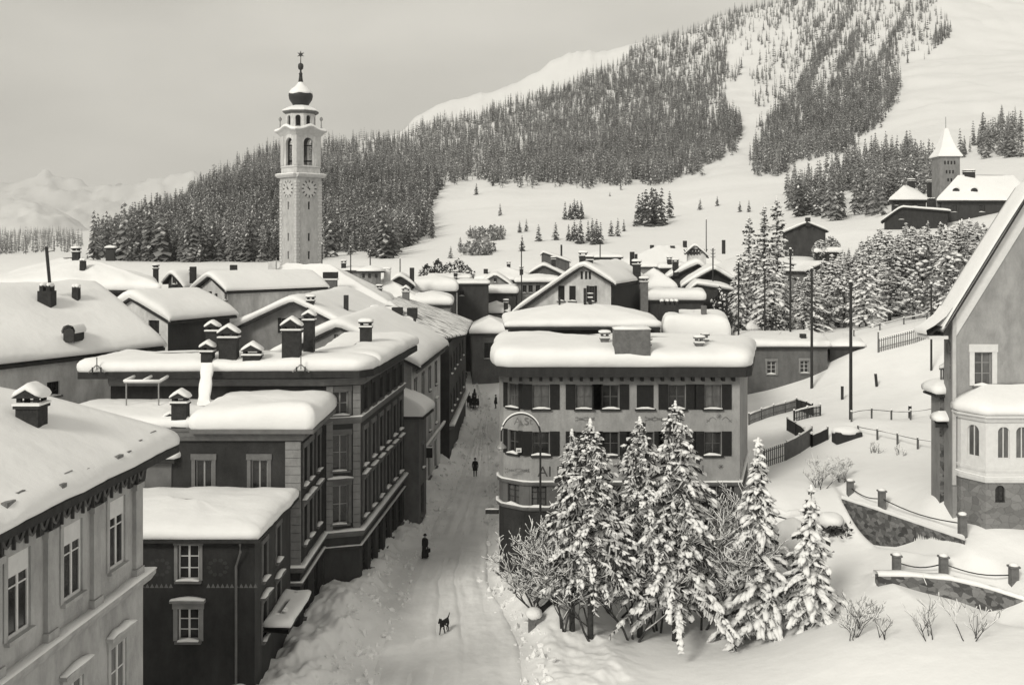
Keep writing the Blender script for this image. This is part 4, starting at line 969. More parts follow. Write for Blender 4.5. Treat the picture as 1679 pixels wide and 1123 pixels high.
# bay
bx0, bx1, bd = PX(1570, 59.9), PX(1760, 58), 58.0
BP = [(bx0, dv - .05), (bx0 + .02, bd + 1.5), (bx0 + .75, bd), (bx1, bd), (bx1, dv - .05)]; mb = MB(); sb = F / 58
zt, zm, zo = PZ(684, 58), PZ(788, 58), 4.5
zwin = PZ(752, 58)
BW = [wn(PX(x, bd) - (bx0 + .75), zwin, .66, 1.75, arch=.33, fm='white', gm='curtain', sill=0, rows=(), bar=.045) for x in (1646, 1676, 1706)]
L2 = (V2(BP[2]) - V2(BP[1])).length
for i in range(4):
    ww = [wn(L2 / 2, zwin, .78, 1.75, arch=.36, fm='white', gm='curtain', sill=0, rows=(), bar=.045)] if i == 1 else BW if i == 2 else ()
    facade(mb, h, BP[i], BP[i + 1], zm, zt, ww, 'white', depth=.15)
    facade(mb, h, BP[i], BP[i + 1], zo, zm, [wn(PX(x, bd) - bx0 - .75, PZ(824, bd), .55, .95, arch=.28, fm='wood', sill=0) for x in (1640, 1690)] if i == 2 else (), 'stonefine', depth=.2)
mb.build('bay_wall', None, h)
band(h, BP, zt - .25, zt, .18, 'white', 0, 'bay_cornice'); band(h, BP, zm - .1, zm + .22, .14, 'white', .05, 'bay_course'); band(h, BP, zwin - .75, zwin - .55, .06, 'white', 0, 'bay_course')
E = [(bx0 - .3, dv), (bx0 - .28, bd + 1.3), (bx0 + .6, bd - .35), (bx1 + .3, bd - .35), (bx1 + .3, dv)]
rf2 = slab(h, E, zt + .01, .1, .3, 'white', name='bay_roof'); pillow(rf2, E, zt + .11, .75, .7, round_=.9, seed=6, ridge=((bx0 + 1.5, dv - .1), (bx1 - 1, dv - .1)))
# stone porch on the left
px0, px1 = PX(1534, 62), PX(1566, 62); mb = MB()
PP = [(px0, 61.4), (px1, 61.4), (px1, 62.65), (px0, 62.65)]
for i in range(4):
    facade(mb, h, PP[i], PP[(i + 1) % 4], zb, PZ(648, 62), [wn(.62, PZ(745, 62), .5, 1.7, arch=.25, fm='frame', gm='glass', sill=0), wn(.75, PZ(832, 62), .8, 1.5, fm='wood', plain=1, sill=0, name='door')] if i == 0 else (), 'stone' if i == 0 else 'mid')
mb.build('porch_wall', None, h)
E = offset_poly(PP, .35); rf3 = slab(h, E, PZ(690, 62) , .12, .2, 'wood', name='porch_roof') if 0 else slab(h, E, PZ(648, 62) + .01, .12, .2, 'wood', name='porch_roof'); pillow(rf3, E, PZ(648, 62) + .13, .6, .4, round_=.7, seed=8)
q = MB(); z = PZ(640, 62) + .7
for k in range(9): q.box((px0 + .1 + k * .14, 61.5, z), (px0 + .18 + k * .14, 61.58, z + .55), 'trim')
q.box((px0 + .05, 61.46, z + .56), (px1, 61.62, z + .66), 'trim'); bl = q.build('balustrade', None, h); snowbar(bl, (px0, 61.54), (1, 0), (0, -1), .05, px1 - px0, -.1, .12, z + .66, .3)
q = MB(); q.face([(px0 - .55, 60.6, PZ(696, 61)), (px1, 60.6, PZ(694, 61)), (px1, 61.5, PZ(690, 61) + .25), (px0 - .4, 61.5, PZ(690, 61) + .25)], 'wood'); q.box((px0 - .55, 60.58, PZ(696, 61) - .1), (px1, 60.66, PZ(696, 61) - .005), 'wood'); pc = q.build('porch_canopy', None, h)
pillow(pc, [(px0 - .5, 60.6), (px1 - .05, 60.6), (px1 - .05, 61.38), (px0 - .5, 61.38)], PZ(693, 61) + .08, .45, .15, round_=.4, bulge=.06)
# ================================================================ VILLAGE BEHIND
dk = dict(fm='wood', sm='trim', plain=0)
def pw(x, y0, y1, w, **k): return dict(x=x, y0=y0, y1=y1, pw=w, fm='wood', **k)
# left side, front to back
u_ = Vector((.45, .893)); n_ = Vector((.893, -.45)); E0 = Vector((-33, 59)); E1 = E0 + u_ * 17.9; C7 = E0 - n_ * 7
H7 = empty('house', (C7.x, C7.y, 0), 'wide house at the left with big unbroken snow roof and tiny arched dormer', 'house'); mb = MB(); a, b = E0 - n_ * .5, E1 - n_ * .5; c, d_ = a - n_ * 13, b - n_ * 13
facade(mb, H7, a, b, 0, 14.3, [wn(9.2, 12.0, 1.0, .9, fm='wood')], 'light'); facade(mb, H7, b, d_, 0, None, (), 'light', top=(6.5, 18.2, 14.3, 14.3)); facade(mb, H7, d_, c, 0, 14.3, (), 'light'); facade(mb, H7, c, a, 0, None, (), 'light', top=(6.5, 18.2, 14.3, 14.3)); mb.build('wall', None, H7)
gable_roof(H7, C7, u_, 17.9, 7, 7, 18.5, .6, .6, .75, .4, .4, 51, 'wood', 'snow', .2)
for q in ((66, 88, 466, 502, 74, 'pots'), (120, 130, 468, 492, 76, 'pots')): chim_px(H7, *q)
def dormer(x, y0, y1, w, d, label=None):
    pass
d = roof_d(H7, 113, 556, 69.5) - .45; xx = PX(113, d); z0 = PZ(556, d); q = MB(); arc = [(.34, -.2), (.34, .40)] + [(.34 * math.cos(a), .40 + .34 * math.sin(a)) for a in np.linspace(.3, math.pi - .3, 7)] + [(-.34, .40), (-.34, -.2)]
q.grid([[(xx + a, y, z0 + b) for a, b in arc] for y in (d - .05, d + 1.6)], 'wood', closed=True); dm = q.build('dormer', None, H7)
q = MB(); q.face([(xx + a, d - .03, z0 + b) for a, b in arc], 'glass'); q.build('pane', None, dm)
q = MB(); q.grid([[(xx + a * 1.25, y, z0 + .06 + b * k) for a, b, k in ((.34, .30, 1), (.36, .5, 1), (.25, .78, 1), (0, .88, 1), (-.25, .78, 1), (-.36, .5, 1), (-.34, .30, 1))] for y in (d - .12, d + .4, d + 1.7)], 'snow'); q.build('dormer_snow', None, dm, smooth=True)
D_ = roof_d(H7, 80, 490, 74) + .3; q = MB(); q.tube([(PX(82, D_), D_, PZ(470, D_)), (PX(76, D_), D_, PZ(405, D_))], .11, 6, 'iron'); q.tube([(PX(78, D_), D_, PZ(413, D_)), (PX(89, D_), D_, PZ(411, D_))], .03, 5, 'iron')
q.tube([(PX(89, D_), D_, PZ(395, D_)), (PX(89, D_), D_, PZ(413, D_))], .02, 5, 'iron'); q.build('stove_pipe', None, H7)
hip_house('farther broad house at the left, its snow roof carrying a wide dark stone chimney', 96, -40, 262, 424, 480, 22, wall='brown', T=.8, oh=.5, seed=52, skew=(-8, -9),
    chims=[(213, 237, 455, 484, 100, 'pots'), (132, 140, 425, 444, 106, 'pots'), (120, 130, 404, 427, 110, 'cap')], lump=.2)
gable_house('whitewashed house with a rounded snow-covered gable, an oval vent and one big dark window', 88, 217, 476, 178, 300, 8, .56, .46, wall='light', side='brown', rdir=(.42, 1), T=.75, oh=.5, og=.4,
    wins=[pw(258, 524, 546, 22, gm='shutter'), pw(262, 551, 563, 18, gm='shutter')], rwins=[wn(2, 9, .8, 2, fm='wood'), wn(4.5, 9, .8, 2, fm='wood'), wn(7, 9, .8, 2, fm='wood')], seed=53)
v = [o for o in bpy.data.objects if o.get('label', '').startswith('whitewashed house with a rounded')][0]
q = MB(); c = (PX(229, 87.9), PZ(507, 87.9)); q.face([(c[0] + .42 * math.cos(a), 87.93, c[1] + .3 * math.sin(a)) for a in np.linspace(0, 6.28, 16)[:-1]], 'shutter'); q.build('vent', None, v)
gable_house('small dark wooden gabled house with pale window frames behind the whitewashed house', 118, 284, 441, 266, 312, 10, .95, wall='brown', T=.5, oh=.5, og=.4, wins=[pw(287, 451, 466, 8, casing='trimlight', cw=.15)], rdir=(.5, 1), seed=54, chims=[(312, 319, 440, 457, 121, 'cap'), (252, 259, 433, 450, 121, 'cap')])
gable_house('light house with a dark-edged gable and three small dark windows below the church tower', 108, 348, 444, 298, 392, 13, .55, .6, wall='light', T=.6, oh=.6, og=.5, wins=[pw(344, 478, 488, 8), pw(356, 481, 490, 7), pw(376, 479, 491, 7)], rdir=(.75, 1), seed=55, chims=[(378, 388, 433, 443, 120, 'plain'), (312, 321, 436, 445, 117, 'plain')])
hip_house('low flat-roofed block tucked between the gabled houses under the tower', 112, 366, 440, 480, 489, 8, wall='grey', T=.6, oh=.4, seed=56, chims=[(424, 430, 462, 475, 116, 'plain')])
gable_house('big grey gabled house with a triple dark window rising behind the hotel roof', 95, 483, 484, 362, 640, 22, .47, .50, wall='mid', T=.6, oh=.9, og=.9, wins=[pw(467, 522, 545, 11, shut='open'), pw(490, 522, 545, 11, shut='open')], rdir=(.05, 1), seed=57,
    chims=[(504, 515, 483, 507, 94.7, 'cap'), (564, 571, 483, 508, 98, 'plain')])
hip_house('large steep-roofed white house with massive two-stage chimney in front of the church tower', 122, 372, 640, 434, 506, 16, wall='mid', T=.7, oh=.5, seed=58, lump=.18,
    chims=[(441, 453, 427, 448, 134, 'plain', 'light')])
v = [o for o in bpy.data.objects if o.get('label', '').startswith('large steep-roofed white house')][0]
d = roof_d(v, 542, 495, 118) + .4; b = chimney(v, PX(542, d), d, PZ(497, d), PZ(456, d), 1.45, 1.1, 'plain', 'chim', .02)
q = MB(); x = PX(542, d); q.box((x - .85, d - .65, PZ(459, d)), (x + .85, d + .65, PZ(456.5, d)), 'snow'); q.box((x - .8, d - .6, PZ(456, d)), (x + .8, d + .6, PZ(446.5, d)), 'brick'); q.box((x - .84, d - .64, PZ(446, d)), (x + .84, d + .64, PZ(445, d)), 'snow'); q.build('chimney_cap', None, b)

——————

■ **TASK PROMPT**
Look over the listing above. Pick out and copy every line that includes "rounded".

■ **REPLY TO THE EXERCISE**
gable_house('whitewashed house with a rounded snow-covered gable, an oval vent and one big dark window', 88, 217, 476, 178, 300, 8, .56, .46, wall='light', side='brown', rdir=(.42, 1), T=.75, oh=.5, og=.4,
v = [o for o in bpy.data.objects if o.get('label', '').startswith('whitewashed house with a rounded')][0]